Aim of the task
List each line of the data in which the string "part" appears.

Recorded data
—————

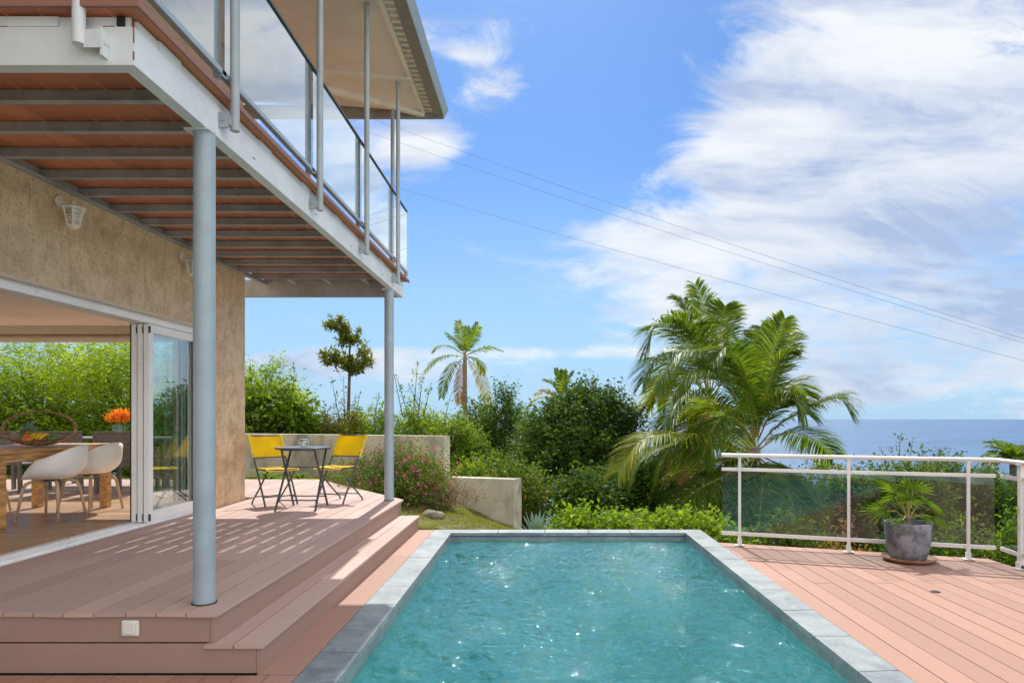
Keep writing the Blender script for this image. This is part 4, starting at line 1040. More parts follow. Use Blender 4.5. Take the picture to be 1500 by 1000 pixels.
# ================================================================== INTERIOR AND THE FAR TERRACE
T = Thing('dining_table', (-5.74, 7.5, DZ), 'long chunky wooden dining table indoors carrying the woven fruit basket', 'table')
tx0, tx1, ty0, ty1, tz = -6.25, -5.24, 6.62, 8.45, 1.125
mb = MB()
for i in range(7):
    x = tx0+(tx1-tx0)*i/7; mb.box(x+.002, ty0+.11, tz-.04, x+(tx1-tx0)/7-.002, ty1-.11, tz)
mb.box(tx0, ty0, tz-.04, tx1, ty0+.107, tz); mb.box(tx0, ty1-.107, tz-.04, tx1, ty1, tz)
T.part(mb, 'tabletop', 'table_wood', bevel=.004)
mb = MB(); mb.box(tx0+.04, ty0+.05, tz-.13, tx0+.065, ty1-.05, tz-.041); mb.box(tx1-.065, ty0+.05, tz-.13, tx1-.04, ty1-.05, tz-.041)
mb.box(tx0+.066, ty0+.05, tz-.13, tx1-.066, ty0+.075, tz-.041); mb.box(tx0+.066, ty1-.075, tz-.13, tx1-.066, ty1-.05, tz-.041); T.part(mb, 'apron', 'table_wood')
for x in (tx0+.045, tx1-.135):
    for y in (ty0+.045, ty1-.135):
        mb = MB(); mb.box(x, y, DZ, x+.09, y+.09, tz-.042); T.part(mb, 'leg', 'table_wood', bevel=.004)
def shell_chair(loc, rz, label):
    T = Thing('shell_chair', loc, label, 'chair', 'white shell chairs round the dining table', rz)
    mb = MB(); rows = []; n = 48; m = 12
    for i in range(m+1):
        t = i/m; row = []
        for k in range(n+1):
            a = 2*math.pi*k/n; c, s_ = math.cos(a), math.sin(a)      # a=0 to the side, -90deg is the back
            backness = max(0, -s_); frontness = max(0, s_)
            rim = .655+.15*backness**1.5-.205*frontness**.8
            rim = rim if frontness < .05 else .655-.215*min(1, frontness*1.25)
            rx, ry = .285, .27
            f = math.sin(min(1, t*1.35)*math.pi/2) if t < 1 else 1.0
            z = .435+(rim-.435)*max(0, (t-.25)/.75)**1.35+.012*(1-t)
            flare = 1+.08*t*backness
            row.append((rx*f*c*(1+.03*t), ry*f*s_*flare-.02-.03*t*backness, z))
        rows.append(row)
    mb.grid(rows); o = T.part(mb, 'shell', 'shell_white', local=True, smooth='all')
    sol = o.modifiers.new('solid', 'SOLIDIFY'); sol.thickness = .007; sol.offset = 0
    for sx in (-1, 1):
        for sy in (-1, 1):
            mb = MB(); mb.tube([(sx*.03, sy*.05, .418), (sx*.12, sy*.12, .415), (sx*.165, sy*.155, .395), (sx*.19, sy*.175, .34), (sx*.245, sy*.215, .0)], [.014, .0155, .017, .0165, .012], 10)
            T.part(mb, 'leg', 'leg_wood', local=True, smooth='all')
    mb = MB(); mb.lathe([(.001, .41), (.075, .41), (.075, .428), (.001, .43)], (0, 0, 0), 18); T.part(mb, 'seat_mount', 'charcoal', local=True)
    return T
shell_chair((-5.27, 7.36, DZ), R(94), 'white shell chair with wooden legs, nearest on the near side of the dining table')
shell_chair((-5.30, 8.04, DZ), R(80), 'white shell chair with wooden legs, standing beside the stack of sliding doors')
shell_chair((-6.42, 7.75, DZ), R(-88), 'white shell chair across the dining table, mostly hidden under the tabletop')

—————

Completed exercise
Keep writing the Blender script for this image. This is part 4, starting at line 1040. More parts follow. Use Blender 4.5. Take the picture to be 1500 by 1000 pixels.
T.part(mb, 'tabletop', 'table_wood', bevel=.004)
mb.box(tx0+.066, ty0+.05, tz-.13, tx1-.066, ty0+.075, tz-.041); mb.box(tx0+.066, ty1-.075, tz-.13, tx1-.066, ty1-.05, tz-.041); T.part(mb, 'apron', 'table_wood')
        mb = MB(); mb.box(x, y, DZ, x+.09, y+.09, tz-.042); T.part(mb, 'leg', 'table_wood', bevel=.004)
    mb.grid(rows); o = T.part(mb, 'shell', 'shell_white', local=True, smooth='all')
            T.part(mb, 'leg', 'leg_wood', local=True, smooth='all')
    mb = MB(); mb.lathe([(.001, .41), (.075, .41), (.075, .428), (.001, .43)], (0, 0, 0), 18); T.part(mb, 'seat_mount', 'charcoal', local=True)